Friday, February 09, 2007

"Email this story": a spammer-exploitable feature?

Yesterday I disabled the "Mail story to a friend" feature on my SFragments site. Why? I think it's parasitic, because it may be exploited by spammers. Since I posted my musings on the spam-exploitability of this feature on my other blog, I got responses from some people that confirmed my suspicions.

Why my website logs were making me suspicious

My SFragments website (where I write about science fiction conventions I've been to and authors I've met) runs Geeklog content management system (though to call it a content management system may be too pompous; it's more like a group blogging system). Every article, or a blog entry if you will, has a "Mail story to a friend" button. By clicking this button, a user is taken to a page where he or she has to enter his own and recipient's email addresses and an optional "personalized" message, then click a button "Send message", which would email this article to the recipient.

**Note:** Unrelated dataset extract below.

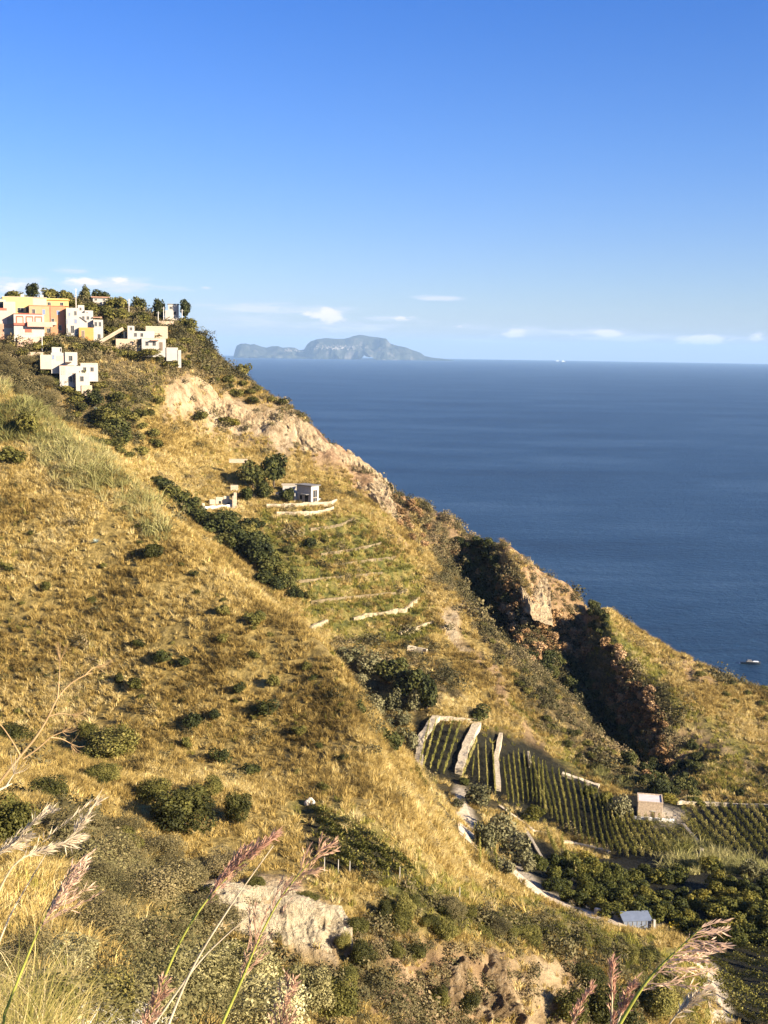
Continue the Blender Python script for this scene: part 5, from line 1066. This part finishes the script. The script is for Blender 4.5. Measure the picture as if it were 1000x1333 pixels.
# utility poles
for px, yt, yb, d, lab in [(99, 377, 401, 430, 'tall pale utility pole behind the white house cluster'), (168, 390, 417, 436, 'tall pale utility pole standing alone on the hill slope'), (213, 400, 417, 433, 'pale pole in front of the dark tall hilltop tree'), (206, 406, 420, 431, 'short grey pole beside the slanting shed'), (55, 434, 458, 404, 'pale pole below the red and white house'), (237, 403, 412, 434, 'short pole under the dark square hilltop tree')]:
    b_ = at(px, yb, d); k = (b_-Vector((0,0,CZ))).length/F; L = (yb-yt)*k
    o = link('utility_pole', join_mesh('pole', [tube([(0,0,-3), (0,0,L*.5), (0.05,0,L)], [.17,.15,.12], 8)]), concrete); o.location = b_
    c_ = link('crossarm', join_mesh('crossarm', [tube([(-.7,0,L-.5), (.7,0,L-.5)], [.06,.06])]), concrete, o); tag(o, lab, 'utility pole')
# ------------------------------------------------------------------ boats
v = ray(977, 864); D = CZ/-v.z; p = v*D; kb = D/F
def boat_hull(L, B, Hh):
    V = []; Fc = []; n = 12
    for i in range(n+1):
        f = i/n; x = -L/2+L*f; w = B/2*(1 if f < .55 else max(0.02, 1-((f-.55)/.45)**2.2)); z = Hh*(1+.5*f*f)
        V += [(x, -w*.55, -.6), (x, -w*.9, Hh*.35), (x, -w, z), (x, 0, z+.12), (x, w, z), (x, w*.9, Hh*.35), (x, w*.55, -.6)]
    for i in range(n):
        for k in range(7): Fc.append((i*7+k, i*7+(k+1) % 7, i*7+7+(k+1) % 7, i*7+7+k))
    Fc.append(tuple(range(6, -1, -1))); Fc.append(tuple(n*7+k for k in range(7)))
    me = bpy.data.meshes.new('hull'); me.from_pydata(V, [], Fc); me.update(); return me
L = 24*kb
bt = empty('motor_boat', Vector((p.x, p.y, -(p.x**2+p.y**2)/(2*RE))), math.atan2(p.y, p.x)-PI/2+.15); bt.scale = (1, 1, 1)
tag(bt, 'dark hulled motor boat with white foredeck on the sea', 'boat')
NAV = simple('navy_hull', (.012, .018, .028), .3, .1, .5, 0); WHT = simple('boat_white', (.8, .8, .8), .4, .03, .5, 0)
link('hull', boat_hull(L, L*.28, L*.09), NAV, bt)
hh_ = House.__new__(House); hh_.root = bt
hh_.raw('foredeck', L*.12, L*.40, L*.118, L*.15, -L*.075, L*.075, WHT, bev=.1); hh_.raw('cabin', -L*.22, L*.12, L*.1, L*.165, -L*.1, L*.1, SLT, bev=.25); hh_.raw('windscreen', L*.123, L*.14, L*.153, L*.19, -L*.07, L*.07, GLS); hh_.raw('hardtop', -L*.15, L*.06, L*.185, L*.197, -L*.09, L*.09, SLT, bev=.03); hh_.raw('swim_platform', -L*.56, -L*.503, 0, .25, -L*.1, L*.1, WHT)
for s in (-1, 1): hh_.raw('top_support', -L*.13, -L*.12, L*.166, L*.186, s*L*.08-.05, s*L*.08+.05, WHT)
for px, lab in ((726, 'left of two tiny white ships on the horizon'), (733.5, 'right and taller of two tiny white ships on the horizon')):
    v = ray(px, 470); az = math.atan2(v.x, v.y); D = 34000 if px > 730 else 36000
    o = empty('ship', Vector((math.sin(az)*D, math.cos(az)*D, -D*D/(2*RE))), -az+.3); tag(o, lab, 'ship'); hh_.root = o; z = 26 if px > 730 else 18
    link('hull', boat_hull(110, 18, 8), WHT, o); hh_.raw('superstructure', -40, 25, 8.5, z, -8, 8, WHT, bev=1); hh_.raw('funnel', -22, -12, z+.01, z+14, -3, 3, WHT, bev=.5)
# ------------------------------------------------------------------ island
ISP = [(296,470.5),(303,468),(306,456),(308,450),(313,447.5),(320,447),(326,448.5),(331,447.8),(340,451),(347,452.5),(355,450.5),(362,450.5),(368,452.5),(376,452),(384,452.5),(390,456),(396,455),(400,448),(405,444),(413,441.5),(425,440),(437,441),(448,441),(455,439.5),(460,437.5),(468,435.8),(474,436.5),(482,438),(492,439),(503,441),(508,447),(517,450),(528,452),(538,456),(547,459),(553,463.5),(562,465.5),(575,467),(588,468.5),(596,470.5)]
DI = 30000.0
ip = np.array([[math.atan2(ray(x, y).x, ray(x, y).y), CZ+DI*ray(x, y).z/math.hypot(ray(x, y).x, ray(x, y).y)] for x, y in ISP])
na, nd_ = 420, 70
azs = np.linspace(ip[0, 0]-.001, ip[-1, 0]+.001, na); cz = np.interp(azs, ip[:, 0], ip[:, 1], left=-90, right=-90)
dep = np.linspace(-1500, 1500, nd_)
Y2, A2 = np.meshgrid(dep, azs, indexing='ij')
base = -DI**2/(2*RE)-12
prof = np.where(Y2 < 0, np.clip(1-(np.abs(Y2)/1500)**1.15, 0, 1), np.clip(1-(Y2/1500)**2, 0, 1))
X2 = A2*DI
nz = fbm(X2/420, Y2/420, 91, 5)
Zi = base + (cz[None, :]-base)*np.clip(prof + np.where(np.abs(Y2) > 40, .6*nz*np.clip(np.abs(Y2)/600, 0, 1), 0), 0, 1)
Zi = np.minimum(Zi, base+(cz[None, :]-base)*(1.0))
D2 = DI+Y2
iv = np.stack([np.sin(A2)*D2, np.cos(A2)*D2, Zi], -1).reshape(-1, 3)
i2, j2 = np.meshgrid(np.arange(nd_-1), np.arange(na-1), indexing='ij'); v0 = (i2*na+j2).ravel()
m, nt, b = newmat('island_rock'); geo = nt.nodes.new('ShaderNodeNewGeometry')
f1 = noise_n(nt, geo.outputs['Position'], .004, 7, .65); sp = nt.nodes.new('ShaderNodeSeparateXYZ'); nt.links.new(geo.outputs['Normal'], sp.inputs[0])
mm = nt.nodes.new('ShaderNodeMath'); mm.operation = 'MULTIPLY_ADD'; mm.inputs[1].default_value = -.35; nt.links.new(sp.outputs['Z'], mm.inputs[0]); nt.links.new(f1, mm.inputs[2])
nt.links.new(ramp(nt, mm.outputs[0], [(.08, (.022,.026,.016)), (.26, (.045,.048,.03)), (.42, (.11,.10,.085)), (.65, (.26,.23,.20))]), b.inputs['Base Color'])
isl = tag(link('island', np_mesh('island', iv, np.stack([v0, v0+1, v0+1+na, v0+na], 1)), m), 'hazy blue mountainous island on the horizon', 'island', kind='structure')
IB = BVHTree.FromPolygons([tuple(q) for q in iv.tolist()], [tuple(int(i) for i in q) for q in np.stack([v0, v0+1, v0+1+na, v0+na], 1)])
V = []; Fc = []; R = random.Random(3)
for k in range(230):
    px = R.gauss(440, 15) if k < 130 else (R.uniform(455, 520) if k < 190 else R.uniform(370, 396)); py = (452.5+R.gauss(0, 1.5)) if k < 130 else ((469.2+R.uniform(-.8, .3)) if k < 190 else R.uniform(454, 458))
    l, n_, i, t = IB.ray_cast(Vector((0, 0, CZ)), ray(px, py), 60000)
    if l is None: continue
    s = R.uniform(5, 13); hgt = R.uniform(5, 10); b0 = len(V)
    for x, y, z in ((-s,-9,-6),(s,-9,-6),(s,9,-6),(-s,9,-6),(-s,-9,hgt),(s,-9,hgt),(s,9,hgt),(-s,9,hgt)): V.append((l.x+x, l.y+y, l.z+z))
    Fc += [tuple(b0+i for i in f) for f in ((4,5,6,7),(0,1,5,4),(1,2,6,5),(2,3,7,6),(3,0,4,7))]
me = bpy.data.meshes.new('town'); me.from_pydata(V, [], Fc); me.update()
tag(link('town', me, W_), 'specks of white houses scattered over the far island', 'town', kind='stuff')
# ------------------------------------------------------------------ foreground grasses and stalks
def stalkmat(name, col, var=.3, trans=.3):
    m = simple(name, col, .7, var, 25, 0); nt = m.node_tree; b = nt.nodes['Principled BSDF']
    t = nt.nodes.new('ShaderNodeBsdfTranslucent'); t.inputs['Color'].default_value = (*col, 1); mx = nt.nodes.new('ShaderNodeMixShader'); mx.inputs[0].default_value = trans
    nt.links.new(b.outputs[0], mx.inputs[1]); nt.links.new(t.outputs[0], mx.inputs[2]); nt.links.new(mx.outputs[0], nt.nodes['Material Output'].inputs['Surface']); return m
STRAW = stalkmat('straw', (.62, .50, .30)); PINK = stalkmat('pink_plume', (.60, .34, .22)); PEACH = stalkmat('peach_plume', (.78, .52, .34)); GRN = stalkmat('green_stem', (.42, .42, .08)); TANP = stalkmat('tan_plume', (.60, .37, .23)); PALE_ = stalkmat('pale_plume', (.72, .58, .38)); WHG = stalkmat('bleached_leaf', (.74, .68, .54)); FEN = stalkmat('fennel_stalk', (.55, .36, .17))
def curve_pts(pix, d, n=14):
    P = [at(x, y, dd) for (x, y, dd) in [(q[0], q[1], q[2] if len(q) > 2 else d) for q in pix]]
    out = []
    m = len(P)
    for i in range(m-1):
        p0 = P[max(i-1, 0)]; p1 = P[i]; p2 = P[i+1]; p3 = P[min(i+2, m-1)]
        for k in range(n if i < m-2 else n+1):
            t = k/n; out.append(.5*((2*p1)+(-p0+p2)*t+(2*p0-5*p1+4*p2-p3)*t*t+(-p0+3*p1-3*p2+p3)*t*t*t))
    return out
def root_down(P):
    p = P[0]; z = ground(p.x, p.y); u = (P[1]-P[0]).normalized(); L = max((p.z-z), .05)
    return [Vector((p.x-u.x*L*.35, p.y-u.y*L*.35, z-.03)), Vector((p.x-u.x*L*.14, p.y-u.y*L*.14, z+L*.5))]
def rel(o, base):
    o.location = base; return o
def mk(name, parts, mat, parent, base):
    return link(name, join_mesh(name, [([tuple(Vector(v)-base) for v in V], F_) for V, F_ in parts]), mat, parent)
def spikelets(P0, P1, dirv, n, ln, wd, r, drop=0):
    """thin feathery spikelets along a branch"""
    out = []
    for k in range(n):
        f = k/max(n-1, 1); p = P0.lerp(P1, f)
        dv = (dirv*1.0 + Vector((r.gauss(0, .30), r.gauss(0, .30), r.gauss(0, .30)-drop))).normalized()
        l = ln*r.uniform(.6, 1.2); side = dv.cross(Vector((r.gauss(0, 1), r.gauss(0, 1), r.gauss(0, 1)))).normalized()*wd
        a = p; b = p+dv*l*.5; c = p+dv*l
        out.append(([tuple(a), tuple(b+side), tuple(c), tuple(b-side)], [(0, 1, 2, 3)]))
    return out
def plume(name, label, stem, heads, d, smat, hmat, seed, sr=.0035, nb=1.0, ln=.045, cat='grass plume', wd=.0016, bl=None):
    """stem: pixel polyline from foot to tip; heads: (start fraction, branch length px, spread) of the feathery part"""
    r = random.Random(seed); P = curve_pts(stem, d); base = P[0].copy(); rt = root_down(P); full = rt+P
    z0 = rt[0]; base = z0.copy(); n = len(full)
    root = empty(name, base); tag(root, label, cat)
    mk('stem', [tube([p for p in full], [max(sr*(1-.8*i/n), .0007) for i in range(n)], 6)], smat, root, base)
    f0, blen, spread, side = heads
    bl = blen*1.25*d/F; ln *= .5; wd *= .75
    parts = []; N_ = len(P); i0 = int(N_*f0)
    tip = (P[-1]-P[-3]).normalized()
    cnt = int(20*nb)
    for k in range(cnt):
        f = r.random(); q = i0+(N_-1-i0)*f; i = min(int(q), N_-2); p = P[i].lerp(P[i+1], q-i); t = (P[i+1]-P[i]).normalized()
        ax = Vector((r.gauss(0, 1), r.gauss(0, 1), r.gauss(0, 1))); ax = (ax-t*ax.dot(t)).normalized()
        if side: 
            sv = (RM @ Vector((side[0], -side[1], .0))).normalized(); ax = (ax*.45+sv).normalized()
        L_ = bl*(1-.62*f)*r.uniform(.5, 1.1); dv = (t*(1-spread)+ax*spread).normalized()
        q1 = p+dv*L_*.5; q2 = p+(dv*.9+t*.12-Vector((0,0,.10))).normalized()*L_
        parts.append(tube([p, q1, q2], [sr*.30, sr*.22, sr*.1], 3))
        ns = max(int(26*L_/max(bl, 1e-6)), 6)
        parts += spikelets(p.lerp(q1, .2), q1, (q1-p).normalized(), ns//2, ln, wd, r) + spikelets(q1, q2, (q2-q1).normalized(), ns, ln, wd, r)
    parts += spikelets(P[i0], P[-1], tip, int(40*nb), ln, wd, r)
    mk('plume', parts, hmat, root, base)
    return root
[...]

Every time a user clicks on something in my website, the HTTP request sent by the user's browser is logged in my website's logs. So when a user goes to "Mail story to a friend" page, it will show up in the logs. And for a few days last week the logs have been showing me that there had been quite a few attempts to email some of my articles -- over 10 attempts per article, ~ 50 attempts a day. No way is my web site so popular that people would be emailing my articles by the dozen. Any time I see high numbers of anything in my logs, my first thought is, spammers. More so because I've already had a problem in the past with my website being flooded with comment spam, of which I wrote in this post. I disabled comments, but I think spammers are ingenious enough to exploit other ways of abuse.

Here is what I suspect spammers were doing

What I suspect they were doing is running a program that accesses the "Mail story to a friend" page, fills in the sender and recipient addresses, fills in the personalized message field with spam content, and clicks the "Send message" button. It all can be done by a script, with no human effort. That way they may be tricking my Geeklog system into sending out spam. Two advantages of this method are that (1) the spammers are not risking that their ISP will shut them down, because the mail is not originating at their ISP; and (2) since the spam message is attached to my article, it has a chance of fooling the spam filters, because the bulk of the text -- my article -- would not appear as spam to spam filters. I've heard that one of the ways to trick Bayesian filters is to mix in spam with huge chunks of "legitimate" text.

I wasn't sure, and still am not sure if that's what was really happening, because the volume of emailing -- ~ 50 messages a day -- was been a bit too low for what you would expect from a spammer. AFAIK, spammers send out ~ 5 MILLION messages a day. At the same time, the volume I'm seeing was a bit too high for "legitimate" users. So I said in my other blog.

Then a blogger Zerolove left this comment:

Could be using multiple Geeklogs!

I use Razor2 and DCC (Distributed CheckSum) to find spam that passes bayesian filtering. If I see that your post was to x number of other users I would block it. So by using multiple Geeklogs it would be coming from multiple IP's there for not only passing Bayes but also passing Razor and DCC. So if they use 100 websites x50 emails each it would add up!

That's an even better reason to disable the "Mail story to a friend" feature, and I did so. (To be fair, the flurry of emailed stories in the logs was a one-time occurrence -- I watched the logs for about a week before disabling this feature, and I didn't notice it again.) But I decided to be on the safe side.

In any case, I can't think of a more useless feature a content management system may have. Does anyone ever use them? I mean, not on my site, but in general? When people want to forward me something interesting, they just copy and paste the link in the email message. I never got stories forwarded to me by way of "Mail this story" feature. So I conclude it is one of those things that perfectly illustrate the law of unintended (and in this case, ironic) consequences: a thing that's only marginally useful to its intended users is widely open to abuse.